Le crime de compassion peut coûter 20 ans
Il leur a donné à manger et à boire, il leur a trouvé où dormir. Mais selon les procureurs de l’Arizona, les actions humanitaires du docteur Scott Warren, un volontaire qui avait fourni une aide de base à deux migrants du Honduras, étaient criminelles… à tel point qu’ils ont intenté contre lui une poursuite controversée qui aurait pu entraîner jusqu’à 20 ans de prison. Bien que l’affaire à enjeux élevés se soit terminée par un vice de procédure, le gouvernement n’a pas abandonné les accusations. La possibilité d’un nouveau procès est encore élevée.
Aider un migrant : un crime lourd de conséquences
Cette tactique émergente des gouvernements qui ciblent les individus qui ont fait preuve de compassion envers les réfugiés et les migrants va non seulement à l’encontre des valeurs humaines fondamentales, mais elle représente aussi une nouvelle augmentation inquiétante dans la répression des droits des personnes. Le cas de Warren, en particulier, a attiré l’attention des médias du monde entier et est devenu emblématique de l’hostilité ouverte manifestée envers les migrants et les réfugiés par le gouvernement du président Donald Trump. Pourtant, de nombreux Américains ont été consternés par la tragédie humanitaire qui se déroule à leur porte.
La mort des personnes qui ont traversé le désert aride de Sonoran, en Arizona, n’est pas un accident tragique. Il s’agit plutôt de l’aboutissement d’années de politique du gouvernement fédéral visant à dissuader les gens d’essayer d’entrer aux États-Unis en fermant les routes migratoires existantes et en forçant les gens à emprunter les routes les plus dangereuses et les plus éloignées possibles. Les autorités frontalières américaines ont enregistré plus de 7 000 décès aux frontières au cours des 20 dernières années, et l’Arizona est l’une des régions les plus meurtrières avec 40% des décès. D’autres volontaires ont été la cible d’accusations de délit fédéral, pour avoir par exemple laissé de l’eau potable dans le désert.

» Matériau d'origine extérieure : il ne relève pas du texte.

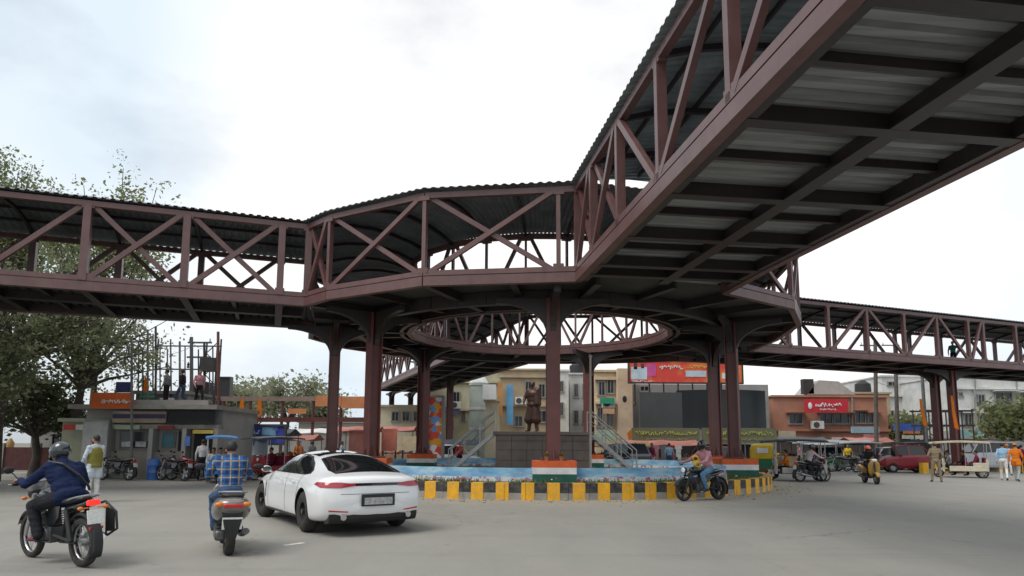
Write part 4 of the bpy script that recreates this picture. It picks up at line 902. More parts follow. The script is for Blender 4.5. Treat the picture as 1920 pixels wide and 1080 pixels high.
for i in range(5200):
    a = rnd.uniform(0, 2 * pi); r = sqrt(rnd.uniform(7.95 ** 2, 8.85 ** 2)) if i % 5 else sqrt(rnd.uniform(3 ** 2, 7.5 ** 2)); x, y = KC.x + r * cos(a), KC.y + r * sin(a)
    if noise.noise((x * .9, y * .9, 0)) < -.12: continue
    h = rnd.uniform(.05, .16); b = rnd.uniform(0, pi); dx, dy = cos(b) * .02, sin(b) * .02; lx, ly = rnd.uniform(-.06, .06), rnd.uniform(-.06, .06)
    gb.add([(x - dx, y - dy, .44), (x + dx, y + dy, .44), (x + lx, y + ly, .44 + h)], [(0, 1, 2)])
tag(gb.build('grass', mat('grass blades', (.09, .13, .03), .8, var=.4, vs=.8)), 'sparse short grass on the island soil', 'grass', kind='stuff')
fb = MB()
for i in range(330):
    a = rnd.uniform(0, 2 * pi); r = rnd.uniform(8.0, 8.7); x, y = KC.x + r * cos(a), KC.y + r * sin(a)
    if noise.noise((x * 1.4, y * 1.4, 4)) < .0: continue
    fb.ell((x, y, .5 + rnd.uniform(0, .1)), (.03, .03, .022), None, 6, 4, mi=rnd.choice((0, 0, 1)))
tag(fb.build('flowers', [mat('red petals', (.5, .04, .05), .7), mat('white petals', (.7, .68, .66), .7)]), 'small red and white flowers dotted along the island edge', 'flowers', kind='stuff')
# painted low wall
t = NT('blue mural paint'); co_ = t.coord(); sp = t.new('ShaderNodeSeparateXYZ'); t.link(co_, sp.inputs[0])
c_ = t.ramp(t.noise(.9, 4, .6, co_, (1, 1, 3)), [(.3, (.10, .26, .50)), (.5, (.22, .45, .66)), (.62, (.45, .62, .74)), (.75, (.14, .2, .42))])
t.base(t.mix(t.ramp(t.noise(5, 4, .6, co_), [(.55, 0.0), (.72, .7)]), c_, (.5, .48, .46))); t.b.inputs['Roughness'].default_value = .8; m_mural = t.m
t = NT('white dotted band'); t.base(t.ramp(t.noise(4.5, 2, .5), [(.4, (.62, .66, .68)), (.55, (.58, .6, .62)), (.6, (.5, .08, .07)), (.7, (.25, .4, .6))])); m_band = t.m
mb = MB(); N_ = 90; rw = 7.78
for z0, z1, mi, r in ((.44, .565, 1, rw + .02), (.565, .84, 0, rw)):
    vs = []
    for i in range(N_):
        a = 2 * pi * i / N_
        for q, z in ((r, z0), (r, z1), (rw - .14, z1), (rw - .14, z0)): vs.append((KC.x + q * cos(a), KC.y + q * sin(a), z))
    mb.add(vs, [(i * 4 + j, i * 4 + (j + 1) % 4, ((i + 1) % N_) * 4 + (j + 1) % 4, ((i + 1) % N_) * 4 + j) for i in range(N_) for j in range(4)], mi)
ob('mural_wall', mb, [m_mural, m_band], 'low curved wall painted sky blue with a dotted white foot, inside the striped kerb', 'wall')
# tricolour plinths at the column feet
m_saf = mat('saffron paint', (.62, .11, .025), .7, var=.2, vs=3); m_fw = mat('white wall paint', (.66, .66, .68), .7, var=.15, vs=3); m_fg = mat('dark green paint', (.012, .09, .065), .7, var=.25, vs=3)
names_ = ['tricolour plinth hidden behind the white car roof', 'tricolour plinth in front centre under the nearest middle column', 'tricolour plinth beside the rider in the pink shirt', 'tricolour plinth of the column behind the rider', 'tricolour plinth at the thin back column beside the flagpole', 'tricolour plinth at the back column beside the painted banner tower', 'tricolour plinth of the outermost left column']
for (x, y), lb in zip(((-4.85, 23.4), (1.28, 20.7), (8.2, 24.9), (8.85, 29.3), (3.85, 33.6), (-4.3, 32.6), (-7.0, 26.3)), names_):
    root = empty('flag_plinth', (x, y, 0), 0, lb, 'plinth', 'tricolour plinths round the columns')
    for n, z0, z1, m in (('green_band', .42, .68, m_fg), ('white_band', .68, .87, m_fw), ('saffron_band', .87, 1.07, m_saf)):
        mb = MB(); mb.box((0, 0, (z0 + z1) / 2), (1.3, 1.2, z1 - z0)); mb.build(n, m, root)
for x, y, lb in ((1.05, 19.95, 'potted plant on the left of the front plinth top'), (1.5, 19.98, 'potted plant on the right of the front plinth top')):
    root = empty('potted_plant', (x, y + .3, 1.07), 0, lb, 'potted plant'); mb = MB(); mb.lathe([(.05, 0), (.075, .12), (.08, .13), (.07, .13)], n=14); mb.build('pot', mat('terracotta', (.3, .16, .07), .8), root, smooth=True)
    mb = MB()
    for i in range(60):
        a, e, l = rnd.uniform(0, 6.28), rnd.uniform(.3, 1.4), rnd.uniform(.08, .2); d = V((cos(a) * cos(e), sin(a) * cos(e), sin(e))); s = d.cross(V((0, 0, 1))).normalized() * .015; b = V((0, 0, .12)); mb.add([b + d * l * .3, b + d * l * .65 + s, b + d * l, b + d * l * .65 - s], [(0, 1, 2, 3)])
    mb.build('foliage', mat('olive ochre leaves', (.22, .17, .04), .7), root)
# statue on its granite plinth
m_gran = mat('brown granite cladding', (.19, .15, .13), .55, var=.3, vs=1.8, dirt=(.2, .16, .13))
root = empty('statue_plinth', (1.25, 28.4, .44), 0, 'square brown granite plinth under the bronze statue', 'plinth')
mb = MB(); mb.box((0, 0, .12), (4.1, 4.1, .24)); mb.build('step', m_gran, root, bevel=.015); mb = MB(); mb.box((0, 0, .86), (3.75, 3.75, 1.24)); mb.build('block', m_gran, root, bevel=.01)
mb = MB(); mb.box((0, 0, 1.55), (3.95, 3.95, .14)); mb.build('cap', m_gran, root, bevel=.02)
mb = MB()
for i in range(5): mb.box((-1.25 + .6 * i, -1.88, .86), (.012, .012, 1.2))
for z in (.5, .9, 1.25): mb.box((0, -1.88, z), (3.7, .012, .012))
mb.build('joint', mat('dark joint', (.05, .04, .035), .9), root)
m_bronze = mat('dark bronze', (.10, .052, .04), .45, .35, var=.4, vs=4)
J_ = stance('stand', 1.8, elR=(.3, .05, 1.14), wrR=(.24, .22, 1.0), anL=(-.16, .02, .09), toL=(-.2, .18, .035), anR=(.16, .0, .09), toR=(.2, .16, .035), look=(.3, 1, .1))
P_, hm_, hd_ = seg_prims(J_, 1.5, 1.4, True, 'curl')
for s in 'LR': P_.append(('c', V(J_['hp' + s]), V(J_['kn' + s]).lerp(V(J_['an' + s]), .15) + V((.03 if s == 'R' else -.03, 0, 0)), .13, .19))
P_.append(('c', V((-.08, 0, 1.5)), V((-.2, .05, 1.0)), .1, .14))
st = body_mesh('statue', P_, dict((k, m_bronze) for k in ('torso', 'arm', 'hip', 'leg', 'shoe', 'skin', 'eye', 'lip', 'c')), .016); tag(st, 'dark bronze statue of a standing robed figure on the granite plinth', 'statue'); st.location = (.9, 28.3, 2.06); st.scale = (1.2, 1.2, 1.2); st.rotation_euler = (0, 0, R(150))
m_steel = mat('galvanised rail', (.42, .42, .42), .4, .6, var=.2)
def stair(x0, x1, z0, z1, y, lb):
    root = empty('metal_stair', (x0, y, z0), 0, lb, 'staircase'); dx, dz = x1 - x0, z1 - z0
    mb = MB()
    for yy in (-.5, .5): mb.beam((0, yy, 0), (dx, yy, dz), .05, .14)
    mb.build('stringer', m_steel, root); mb = MB()
    for i in range(8): mb.box((dx * (i + .5) / 8, 0, dz * (i + .5) / 8), (.26, .98, .04))
    mb.build('tread', m_steel, root); mb = MB()
    for yy in (-.5, .5):
        mb.tube([(0, yy, .9), (dx, yy, dz + .9)], .03, 8)
        for i in range(4): f = i / 3; mb.tube([(dx * f, yy, dz * f), (dx * f, yy, dz * f + .9)], .022, 6)
        mb.tube([(0, yy, .5), (dx, yy, dz + .5)], .018, 6)
    mb.build('handrail', m_steel, root)
stair(-2.5, -.65, .44, 2.03, 27.4, 'grey metal staircase with rails climbing to the left of the statue plinth'); stair(5.0, 3.15, .44, 2.03, 27.6, 'grey metal staircase with rails climbing to the right of the statue plinth')
def pole(name, px, y0, y1, Y, r0, r1, m, lb, cat, zb=None, extra=None, lean=0, group=None):
    a, b = at(px, y0, Y), at(px + lean, y1, Y); z0 = a.z if zb is None else zb
    mb = MB(); mb.v = []; mb.cyl((0, 0, 0), (b.x - a.x, 0, b.z - z0), r0, r1, 10); root = empty(name, (a.x, Y, z0), 0, lb, cat, group); mb.build('shaft', m, root, smooth=True)
    if extra: extra(root, V((b.x - a.x, 0, b.z - z0)))
    return root
def flagtop(root, top):
    mb = MB(); mb.ell(top, (.06, .06, .06)); mb.build('finial', m_steel, root, smooth=True)
    mb = MB(); mb.cyl((0, 0, 0), (0, 0, .12), .12, .09, 12); mb.build('foot', m_conc, root)
pole('flagpole', 1107, 880, 668, 22.3, .045, .035, mat('cream painted pole', (.5, .45, .38), .6, var=.2), 'thin cream pole on the island right of the front column', 'pole', .44, flagtop)
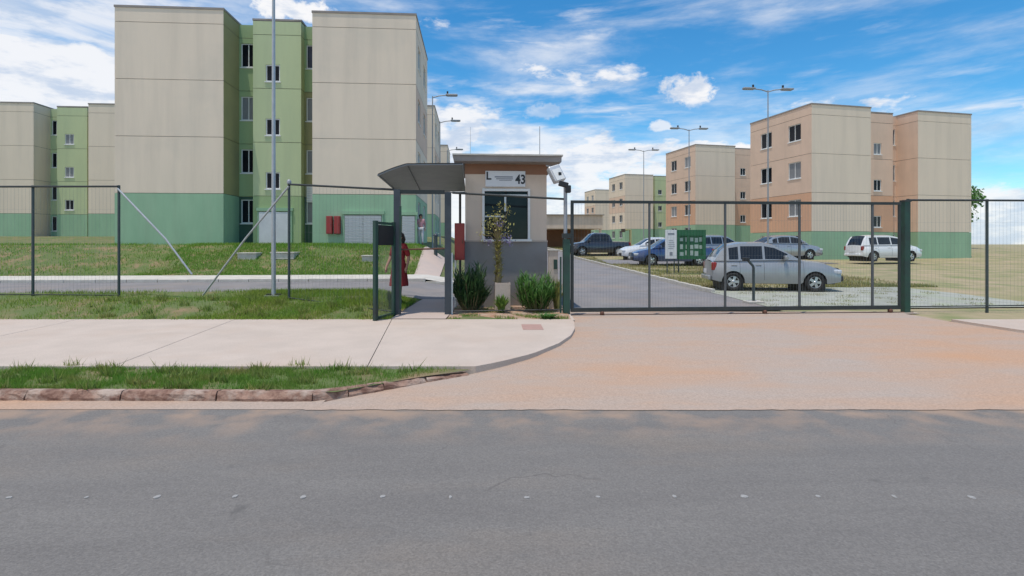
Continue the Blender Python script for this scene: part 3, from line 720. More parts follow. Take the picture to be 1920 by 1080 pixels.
# ------------------------------------------------------------------ guard house
GX, GY = -1.11, 12.9                                  # front left corner
k13 = GY / F
gh = thing('guardhouse', 'beige and grey guard house with a flat overhanging roof beside the gate', 'guard house', (GX, GY, .10), YAW)
GW, GD, GH = 1.945, 2.5, 3.44
zz = lambda py: EYE - .10 - (py - HZ) * k13           # photo row -> height on the front wall
xx = lambda px: (px - 872) * k13
band = zz(453)
wx0, wx1, wz0, wz1 = xx(907), xx(991), zz(449), zz(357)
up = MB()
up.wall((0, 0, band), (1, 0, 0), GW, GH - band, [(wx0, wz0 - band, wx1, wz1 - band)], (0, -1, 0), .14)
up.wall((GW, 0, band), (0, 1, 0), GD, GH - band, [(.6, .25, 1.7, 1.3)], (1, 0, 0), .14); up.wall((0, 0, band), (0, 1, 0), GD, GH - band, [], (-1, 0, 0))
up.wall((0, GD, band), (1, 0, 0), GW, GH - band, [], (0, 1, 0)); up.build('wall', M['guard_beige'], gh)
lo = MB().box((GW / 2, GD / 2, band / 2 - .1), (GW + .03, GD + .03, band + .2)); lo.build('lower_wall', M['guard_grey'], gh)
MB().box((GW / 2, -.012, band + .012), (GW + .05, .03, .03)).build('drip_ledge', M['concrete'], gh)
MB().wall((.14, .5, band), (1, 0, 0), GW - .28, GH - band, [], (0, -1, 0)).build('inner_wall', M['guard_grey'], gh)
zr = EYE - .10 - (302 - HZ) * 12.52 / F
frz = MB().box((GW / 2, GD / 2, zr - .13), (GW + .02, GD + .02, .24)); frz.build('frieze', M['terracotta'], gh)
rf = MB().box((GW / 2 + .02, GD / 2, zr + .065), (2.50, GD + .8, .13), bev=.006).build('roof', M['slab_roof'], gh)
MB().box((GW / 2 + .02, GD / 2, zr + .15), (2.56, GD + .86, .035)).build('roof_cap', M['pale_concrete'], rf)
# window
wf = MB(); W_, H_ = wx1 - wx0, wz1 - wz0; t = .055
cx, cz = (wx0 + wx1) / 2, (wz0 + wz1) / 2
for s in (-1, 1): wf.box((cx + s * (W_ / 2 + .012), -.012, cz), (t, .06, H_ + .09))
wf.box((cx, -.013, cz + H_ / 2 + .012), (W_ - .03, .06, t)); wf.box((cx, -.03, cz - H_ / 2 - .02), (W_ + .14, .11, t))
w = wf.build('window', M['white_paint'], gh)
MB().box((cx, .05, cz + H_ / 2 - .10), (W_ - .04, .035, .03)).build('transom', M['aluminium'], w)
MB().box((cx - .02, .055, cz + H_ / 2 - .30), (.045, .05, .38)).build('mullion', M['aluminium'], w)
MB().box((cx - .02, .055, cz - .20), (.03, .045, .72)).build('mullion', M['gate_black'], w)
for s in (-1, 1): MB().box((cx + s * W_ / 4, .075 + .008 * s, cz), (W_ / 2 - .03, .008, H_ - .04)).build('pane', M['guard_glass'], w)
MB().box((cx - W_ / 4 - .01, .045, cz - .03), (W_ / 2 - .06, .022, .035)).build('transom', M['aluminium'], w)
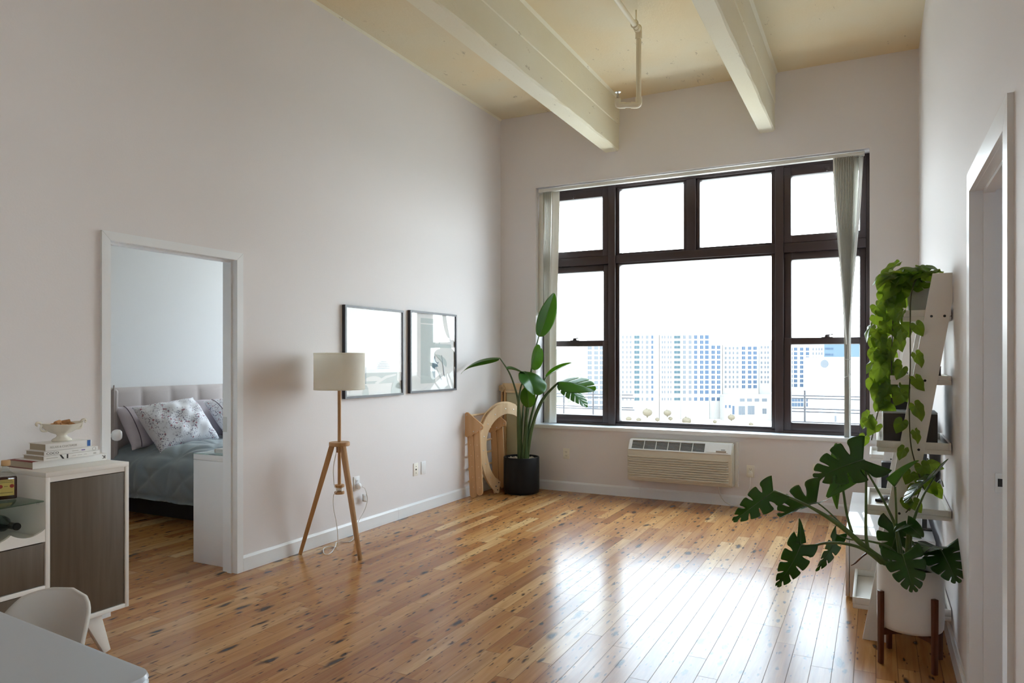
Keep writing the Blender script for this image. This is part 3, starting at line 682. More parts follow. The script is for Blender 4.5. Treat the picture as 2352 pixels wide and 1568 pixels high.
for k in range(4): b.tube([(lx + .021 * math.cos(t), ly + .021 * math.sin(t), .452 + k * .007 + .001 * t) for t in [2 * PI * q / 16 for q in range(17)]], .0035, 6, cap=False)
b.tube([(lx - .016, ly - .02, .78), (-3.505, 4.072, .74), (-3.522, 4.06, .62), (-3.512, 4.06, .50), (-3.50, 4.075, .475)], .003, 8, sub=6)
b.tube([(-3.486, 4.075, .466), (-3.505, 4.058, .44), (-3.512, 4.05, .418), (-3.511, 4.05, .339), (-3.50, 4.07, .217), (-3.53, 4.12, .08), (-3.60, 4.19, .012), (-3.660, 4.19, .006), (-3.672, 4.131, .006), (-3.576, 4.02, .006), (-3.532, 4.012, .006), (-3.55, 4.08, .007), (-3.63, 4.21, .011), (-3.69, 4.285, .006), (-3.70, 4.32, .006), (-3.652, 4.335, .006), (-3.624, 4.374, .006), (-3.665, 4.46, .006), (-3.72, 4.53, .03), (-3.735, 4.605, .10), (-3.74, 4.694, .181), (-3.735, 4.722, .266), (-3.725, 4.677, .356), (-3.722, 4.64, .378)], .003, 8, sub=6)
cd = b.out('power_cord', CORDW, lp)
b = B(); b.lathe([(.024, 0), (.026, .004), (.026, .018), (.012, .03), (0, .032)], (-3.758, 4.625, .384), 20, axis=(1, 0, 0)); b.out('plug', TRIM, lp)
b = B(); b.grid(lambda u, v: (-3.737 + .006 * math.sin(u * 3), 4.66 + .055 * u - .02 * v * 0, .315 - .06 * v - .015 * u), 4, 4); b.out('cord_tag', mat('silver_cord_tag', (.62, .62, .62), .6), lp, solid=.0006)

# ================================================================== PLANTS
def leaf(name, m, parent, base, tip, normal, wfun, ang0, ang1, nu=18, nv=6, droop=0., fold=.15, curl=0., lobes=0, v0=.36, gmax=.42, holes=False, wave=0., skew=0, twist=0, solid=0.0008, slit_sides=(1, -1), gcurve=.6):
    base, tip = Vector(base), Vector(tip); d = tip - base; L = d.length; X = d.normalized(); Z = Vector(normal); Z = (Z - X * Z.dot(X)).normalized(); Y = Z.cross(X)
    arc = droop / 2
    def mid(t):
        # arc of total turn `droop` with chord on +X
        if abs(droop) < 1e-3: return L * t, 0.
        R = L / (2 * math.sin(droop / 2)); a = -droop / 2 + droop * t
        return R * (math.sin(a) + math.sin(droop / 2)), R * (math.cos(a) - math.cos(droop / 2))
    def pt(t, v, s):
        mx_, mz = mid(t); w_ = wfun(t) * L; ph = ang0 + (ang1 - ang0) * t ** .8
        rx = v * w_ * math.cos(ph); ry = v * w_ * math.sin(ph) * s
        z = mz + fold * abs(ry) - curl * v * v * w_ + wave * L * math.sin(t * 19 + s) * v * v
        if twist: ca, sa = math.cos(twist * t), math.sin(twist * t); ry, z = ry * ca - (z - mz) * sa, mz + ry * sa + (z - mz) * ca
        return base + X * (mx_ + rx) + Y * ry + Z * z
    b = B()
    for s in (1, -1):
        if lobes and s in slit_sides:
            k4 = 6; n = lobes * k4; nv0 = 3; nv1 = 8
            T_ = [.015 + .985 * i / n for i in range(n + 1)]
            g = [[b.bm.verts.new(pt(t, v0 * j / nv0, s)) for j in range(nv0 + 1)] for t in T_]
            for i in range(n):
                for j in range(nv0):
                    b.bm.faces.new((g[i][j], g[i + 1][j], g[i + 1][j + 1], g[i][j + 1]))
            for q in range(lobes):
                row = [g[q * k4 + i][nv0] for i in range(k4 + 1)]; ta, tb = T_[q * k4], T_[(q + 1) * k4]; tc = (ta + tb) / 2
                if q == lobes - 1: tc = tb
                if q == 0: tc = ta
                vq = v0 + (.12 if q % 2 else 0)
                for j in range(1, nv1 + 1):
                    r = j / nv1; v = v0 + (1 - v0) * r
                    gap = gmax * min(1, r * 2.2) ** gcurve * (1 - .25 * r)
                    if r > .8: gap = gap + .10 * (r - .8) / .2
                    gap = min(gap, .8)
                    new = []
                    for i in range(k4 + 1):
                        t = ta + (tb - ta) * i / k4; t = tc + (t - tc) * (1 - gap)
                        endr = 1 - .05 * (abs(i / k4 * 2 - 1) ** 3) * (r ** 3)
                        new.append(b.bm.verts.new(pt(min(1, t), v * endr, s)))
                    for i in range(k4): b.bm.faces.new((row[i], row[i + 1], new[i + 1], new[i]))
                    row = new
        else:
            g = [[b.bm.verts.new(pt(i / nu, j / nv, s)) for j in range(nv + 1)] for i in range(nu + 1)]
            for i in range(nu):
                for j in range(nv): b.bm.faces.new((g[i][j], g[i + 1][j], g[i + 1][j + 1], g[i][j + 1]))
    bmesh.ops.remove_doubles(b.bm, verts=b.bm.verts, dist=1e-5)
    bmesh.ops.dissolve_degenerate(b.bm, edges=b.bm.edges, dist=1e-6)
    lf = b.out(name, m, parent, ang=70, solid=solid, recalc=True)
    if parent is not None and m in (MON, MONP, BOP):
        r = .0032 if m is BOP else .0024
        B().tube([pt(t, 0, 1) for t in [k / 14 for k in range(14)]], [r * (1 - .06 * k) for k in range(14)], 7).out('midrib', MONS, lf)
    return lf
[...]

Le crime de compassion s’exporte en Europe
Amnesty a documenté d’autres cas de crime de compassion sur le Vieux Continent, y compris en France. Les autorités se sont abaissées au point de cibler des personnes comme Martine Landry, une retraitée de 75 ans qui fait du bénévolat. L’année dernière, elle a été poursuivie pour avoir aidé deux demandeurs d’asile de 15 ans en France. Elle a emmené les deux garçons au poste de police pour qu’ils puissent enregistrer leur demande d’asile et être pris en charge en tant que mineurs. Elle a été accusée à tort d’avoir facilité l’entrée des deux mineurs étrangers, ce qui lui a valu une peine d’emprisonnement maximale de cinq ans et une amende de 30 000 euros. Martine a été libérée, mais le procureur général a fait appel de la décision. L’affaire contre elle est toujours en cours.
Et bien que la Cour constitutionnelle française ait jugé que le principe de fraternité inscrit dans la Constitution protège la liberté d’aider les autres, quel que soit leur statut d’immigration, cette décision n’a pas empêché les autorités françaises de continuer à cibler les militants qui aident les migrants et les réfugiés. Mais la France n’est pas la seule à s’en prendre agressivement à ceux qui ont osé faire preuve de compassion. En Grande-Bretagne, 15 militants ont été condamnés l’année dernière pour avoir tenté d’arrêter ce qu’ils prétendaient être des expulsions illégales à l’aéroport de Stansted. Tous ces cas témoignent de la tendance inquiétante à la criminalisation de la solidarité. Les gouvernements qui poursuivent un programme agressif de lutte contre les réfugiés n’ont pas seulement cherché à rendre la vie misérable aux personnes qui exercent leur droit fondamental de demander l’asile, ils punissent maintenant quiconque ose les aider.